-- begin Exercise materials --

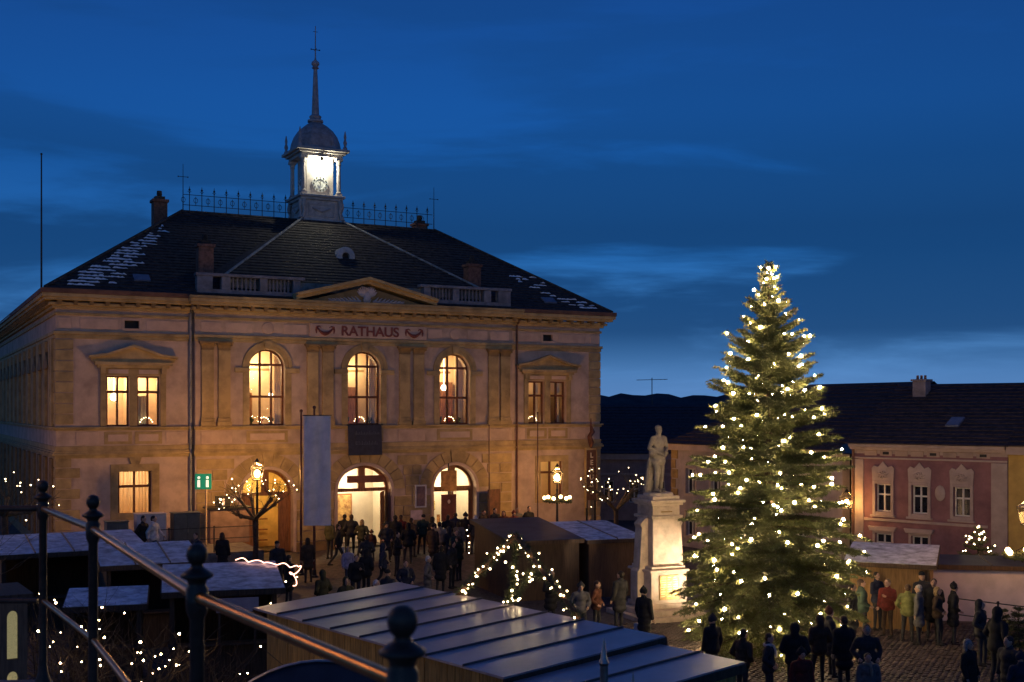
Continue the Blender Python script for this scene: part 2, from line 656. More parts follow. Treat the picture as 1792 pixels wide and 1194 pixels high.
CL_RED = mat('poinsettia', (.35, .04, .03), .7, .2, 9)
CL_LEAF = mat('pot_plant', (.05, .08, .03), .7, .3, 9)
for k, o in enumerate(AW):
    wo = window(o, RY + .28, 3, (o[2] + 1.32, o[2] + 2.78), watt=(120, 80, 95)[k], label=None)
    cx = (o[0] + o[1]) / 2
    # hanging lamp globes seen through the glass
    for dx, dz, rr in ((( -.62, .0, .14), (.55, -.05, .10)), ((.0, .55, .0),), ((.02, .35, .15),))[k]:
        if rr:
            MB().ball((cx + dx, 1.0, 7.45 + dz), rr, 12, 8).path([(cx + dx, 1.0, 7.5 + dz), (cx + dx, 1.0, 9.5)], .012, 5).build('hanging_lamp', emat('room_globe', (1, .82, .55), 9), wo, True)
    MB().box(cx - .75 + .5 * k, cx - .1 + .5 * k, 1.85, 2.1, 5.9, 7.5 + .3 * k).build('bookcase', M_DOOR, wo)
    MB().box(cx - .9, cx + .9, 2.12, 2.14, 8.55, 8.66).build('wall_moulding', M_TRIM2, wo)
    for q in range(3):
        pl_ = MB().lathe([(.07, 0), (.1, .16)], cx - .5 + .5 * q + random.uniform(-.1, .1), .5, 8, 5.9)
        for e in range(9):
            a = random.random() * 6.28
            pl_.path([(pl_.v[0][0] - .07, .5, 6.05), (pl_.v[0][0] - .07 + .12 * math.cos(a), .5 + .1 * math.sin(a), 6.15 + random.uniform(.05, .22))], [.02, .03], 5)
        pl_.build('flower_pot', CL_RED if q == 1 else CL_LEAF, wo)
    curtain(wo, o[0] - .1, o[0] + .22, 5.98, 9.3, .62)
    curtain(wo, o[1] - .22, o[1] + .1, 5.98, 9.3, .62)
for k, o in enumerate(LW):
    wo = window(o, .2, 2, (o[2] + 1.5,), watt=(95, 70)[k])
    if k == 0:
        MB().ball(((o[0] + o[1]) / 2, 1.0, 7.25), .17, 12, 8).path([(2.5, 1, 7.3), (2.5, 1, 8.25)], .012, 5).build('hanging_lamp', emat('room_globe', (1, .82, .55), 9), wo, True)
    else:
        curtain(wo, o[0] + .05, o[0] + .6, 5.98, 7.3, .7, mat('curtain_olive', (.38, .34, .2), .9, .2, 8, stretch=(6, 6, .3)))
wo = window(LG, .2, 2, (3.35,), watt=60, t=.09)
curtain(wo, LG[0] - .1, LG[1] + .1, 2.0, 4.05, .55, M_NET)
for k, o in enumerate(RW):
    wo = window(o, .2, 2, (o[2] + 1.45,), watt=(7.0, 2.0)[k])
    curtain(wo, o[0] + .05, o[0] + .32, 5.98, 8.1, .6, M_CURT)
    curtain(wo, o[1] - .32, o[1] - .05, 5.98, 8.1, .6, M_CURT)
wo = window(RG, .2, 2, (3.45,), watt=14, m=M_WOODF)
curtain(wo, RG[0] + .05, RG[0] + .4, 2.0, 4.05, .6)
SX = Matrix(((0, 1, 0, 0), (1, 0, 0, 0), (0, 0, 1, 0), (0, 0, 0, 1)))
for o in SIDEW:
    window(o, .2, 2, (o[2] + 1.4,), lit=False, xf=SX)
for o in VENT:
    v = MB()
    rect_frame(v, o[0] - .09, o[1] + .09, o[2] - .09, o[3] + .09, .1, -.04, .1)
    vo = v.build('attic_vent', M_PANEL, hall)
    MB().box(o[0], o[1], .2, .25, o[2], o[3]).build('vent_shade', M_BLACK, vo)  # plain black sheet painted in for the shade inside the vent
# candle arches standing on the window sills
CAN = MB().ball((0, 0, 0), .022, 6, 5).mesh('candle_flame', M_BULB)


def candle_arch(x, label, z=6.03, y=.5, wd=.26):
    p = to_world(x, y, z)
    c = thing('candle_arch', label, 'candle arch', p, HA, 'candle arches in the town hall windows')
    MB().box(-wd, wd, -.03, .03, 0, .03).path([(wd * math.cos(a), 0, .03 + .22 * math.sin(a)) for a in [math.pi * k / 10 for k in range(11)]], .012, 5).build('frame', M_DOOR, c)
    for k in range(7):
        a = math.pi * (k + .5) / 7
        inst('flame', CAN, c, (wd * math.cos(a), 0, .07 + .25 * math.sin(a)))


candle_arch(3.8, 'small lit candle arch in the upper window of the left wing')
candle_arch(9.02, 'small lit candle arch in the left arched window', y=.3)
candle_arch(HC, 'small lit candle arch in the arched window above the dark banner', y=.3)
candle_arch(18.4, 'small lit candle arch in the right arched window', y=.3)
candle_arch(23.2, 'small lit candle arch in the upper window of the right wing')

# entrances -------------------------------------------------------------------------
M_HALLW = mat('entrance_plaster', (.80, .74, .62), .85, .05, 2)
M_PAINT = mat('painting_canvas', (.62, .42, .16), .8, .5, 5, col2=(.25, .08, .05))
for k, o in enumerate(DR):
    xa, xb, za, zs, rise = o
    cx = (xa + xb) / 2
    d = MB()
    hw = (xb - xa) / 2
    yf = RY + .35
    n = 18
    for q in range(n):
        a0, a1 = math.pi * q / n, math.pi * (q + 1) / n
        d.prism([(cx + hw * math.cos(a0), zs + rise * math.sin(a0)), (cx + hw * math.cos(a1), zs + rise * math.sin(a1)),
                 (cx + (hw - .13) * math.cos(a1), zs + (rise - .13) * math.sin(a1)), (cx + (hw - .13) * math.cos(a0), zs + (rise - .13) * math.sin(a0))], yf, yf + .14)
    d.box(xa, xa + .12, yf, yf + .14, za, zs).box(xb - .12, xb, yf, yf + .14, za, zs)
    d.box(xa + .1, xb - .1, yf - .02, yf + .16, zs - .1, zs + .06)
    d.box(cx - .16, cx + .16, yf - .03, yf + .13, zs + .06, zs + rise - .1)
    fo = d.build('entrance', M_DOOR, hall)
    # fanlight
    for x0, x1 in ((xa + .1, cx - .15), (cx + .15, xb - .1)):
        p = MB()
        up = [(x0 + (x1 - x0) * q / 8, max(zs + .07, arch_z(o, x0 + (x1 - x0) * q / 8) - .12)) for q in range(9)]
        p.face([(x0, yf + .07, zs + .06), (x1, yf + .07, zs + .06)] + [(x, yf + .07, z) for x, z in up[::-1]])
        p.build('fanlight', M_GLASS, fo)
    room(fo, o, 1.9, (mat('shop_plaster', (.66, .50, .22), .85, .1, 2), M_HALLW, M_HALLW)[k], wide=.12)
    point_light('hall_light', (cx - .1, 1.35, 3.3), (70, 170, 170)[k], ((1, .66, .22), (1, .80, .50), (1, .80, .50))[k], fo, .2)
    if k == 1:
        MB().box(cx - .75, xb - .15, yf - .1, yf - .04, zs + .32, zs + .66).build('sign_board', mat('sign_brown', (.22, .085, .05), .6, .15, 5), fo)
        pm = MB().box(cx - .92, cx + .32, 2.25, 2.3, 1.05, 2.55).build('picture_frame', M_DOOR, fo)
        MB().box(cx - .85, cx + .25, 2.235, 2.25, 1.12, 2.48).build('canvas', M_PAINT, pm)
        leaf = MB(Matrix.Translation((xb - .14, yf + .12, 0)) @ Matrix.Rotation(R(62), 4, 'Z') @ Matrix.Translation((-1.15, 0, 0)))
        leaf.box(0, 1.15, 0, .07, .15, 2.78)
        leaf.box(.12, 1.03, -.03, 0, .35, 1.1).box(.12, 1.03, -.03, 0, 1.3, 2.6)
        lo = leaf.build('door_leaf', M_DOOR, fo, bevel=.01)
        MB(leaf.xf).ball((.1, -.06, 1.25), .04, 8, 6).build('handle', M_METAL, lo)
    if k == 2:
        for x0, x1 in ((xa + .12, cx - .02), (cx + .02, xb - .12)):
            lf = MB()
            rect_frame(lf, x0, x1, .16, 2.75, .09, yf + .03, yf + .09)
            lo = lf.build('door_leaf', M_WOODF, fo)
            MB().face([(x0 + .09, yf + .06, .25), (x1 - .09, yf + .06, .25), (x1 - .09, yf + .06, 2.66), (x0 + .09, yf + .06, 2.66)]).build('pane', M_GLASS, lo)
        # posters stuck inside
        for q in range(6):
            MB().box(cx - .8 + q * .28, cx - .62 + q * .28, 1.9, 1.92, .9 + .35 * (q % 3), 1.35 + .35 * (q % 3)).build('poster', mat('poster%d' % (q % 3), ((.5, .25, .1), (.15, .25, .15), (.6, .5, .2))[q % 3], .8, .4, 9), fo)
    if k == 0:
        for x0, x1 in ((xa + .12, cx - .5), (cx + .62, xb - .12)):
            MB().box(x0, x1, yf + .02, yf + .08, .15, 2.75).build('door_leaf', M_DOOR, fo, bevel=.01)
        for q in range(4):
            MB().box(cx - .3, cx + .6, 1.7, 1.9, .5 + q * .5, .55 + q * .5).build('shelf', M_DOOR, fo)
    # voussoirs round the arch and rusticated blocks between the arches
    nv = 11
    for q in range(nv):
        a0, a1 = math.pi * (q + .035) / nv, math.pi * (q + 1 - .035) / nv
        key = q == nv // 2
        ro = .98 if key else .72
        ri = .16
        e = lambda a, r: (cx + (hw + r) * math.cos(a), zs + (rise + r) * math.sin(a))
        MB().prism([e(a0, ri), e(a0, ro), e((a0 + a1) / 2, ro), e(a1, ro), e(a1, ri), e((a0 + a1) / 2, ri)], RY - (.12 if key else .06), RY + .01).build('keystone' if key else 'voussoir', M_TRIM, hall)
    av = MB()
    for q in range(18):
        a0, a1 = math.pi * q / 18, math.pi * (q + 1) / 18
        av.prism([(cx + hw * math.cos(a0), zs + rise * math.sin(a0)), (cx + (hw + .14) * math.cos(a0), zs + (rise + .14) * math.sin(a0)),
                  (cx + (hw + .14) * math.cos(a1), zs + (rise + .14) * math.sin(a1)), (cx + hw * math.cos(a1), zs + rise * math.sin(a1))], RY - .09, RY + .02)
    av.box(xa - .14, xa, RY - .09, RY + .02, .15, zs).box(xb, xb + .14, RY - .09, RY + .02, .15, zs)
    av.build('archivolt', M_PANEL, hall)
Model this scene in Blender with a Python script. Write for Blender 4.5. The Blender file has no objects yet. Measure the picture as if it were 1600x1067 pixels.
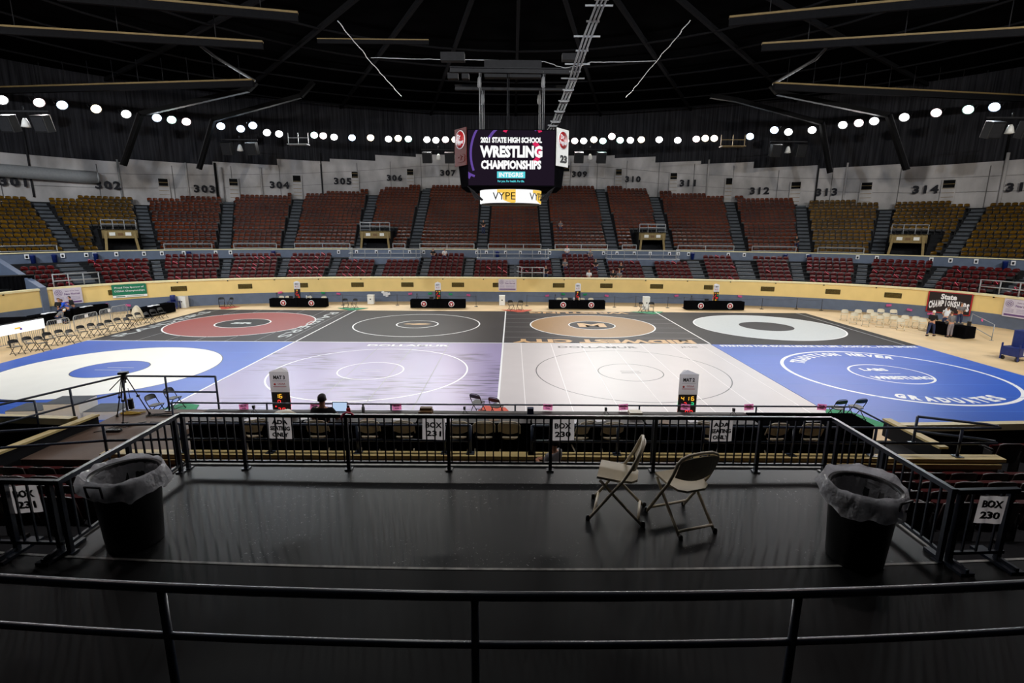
import bpy, bmesh, math, random
from mathutils import Matrix, Vector
random.seed(7)
S = bpy.context.scene
COL = S.collection
# ------------------------------------------------------------------ camera
F, PITCH, ROLL, CAMZ = 817.0, math.atan(175/817.0), math.radians(0.35), 6.88
RC = (Matrix.Rotation(math.pi/2 - PITCH, 3, 'X') @ Matrix.Rotation(ROLL, 3, 'Z'))
cd = bpy.data.cameras.new('camera'); cam = bpy.data.objects.new('camera', cd); COL.objects.link(cam)
cd.sensor_width = 36; cd.lens = F/1600*36; cd.clip_start = .05; cd.clip_end = 400
cam.matrix_world = Matrix.Translation((0, 0, CAMZ)) @ RC.to_4x4()
S.camera = cam
# ------------------------------------------------------------------ world and exposure
w = bpy.data.worlds.new('hall_air'); S.world = w; w.use_nodes = True
w.node_tree.nodes['Background'].inputs[0].default_value = (.75, .82, 1, 1)
w.node_tree.nodes['Background'].inputs[1].default_value = 0.004
S.view_settings.view_transform = 'Standard'; S.view_settings.look = 'None'
S.view_settings.gamma = 1; S.view_settings.use_curve_mapping = False
S.view_settings.exposure = 0.0
LAMP_POWER = 1520.0; NEAR_POWER = 3600.0
# ------------------------------------------------------------------ photo helpers (from a pixel of the frame to a point of the hall)
def ray(px, py):
    return RC @ Vector(((px-800)/F, -(py-533.5)/F, -1))
def G(px, py, Z=0.0):
    d = ray(px, py); t = (Z-CAMZ)/d.z; return Vector((d.x*t, d.y*t, Z))
def V(px, py, D):
    d = ray(px, py); t = D/d.y; return Vector((d.x*t, D, CAMZ+d.z*t))
def proj(p):
    q = RC.transposed() @ (Vector(p)-Vector((0, 0, CAMZ)))
    if q.z > -0.05: return (99999, 99999)
    return (800 - q.x/q.z*F, 533.5 + q.y/q.z*F)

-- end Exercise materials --

▸ Problem
In the entries above, identify each line that includes the string "script", then copy it.

▸ Answer to the exercise
Continue the Blender Python script for this scene: part 2, from line 656. More parts follow. Treat the picture as 1792 pixels wide and 1194 pixels high.
Model this scene in Blender with a Python script. Write for Blender 4.5. The Blender file has no objects yet. Measure the picture as if it were 1600x1067 pixels.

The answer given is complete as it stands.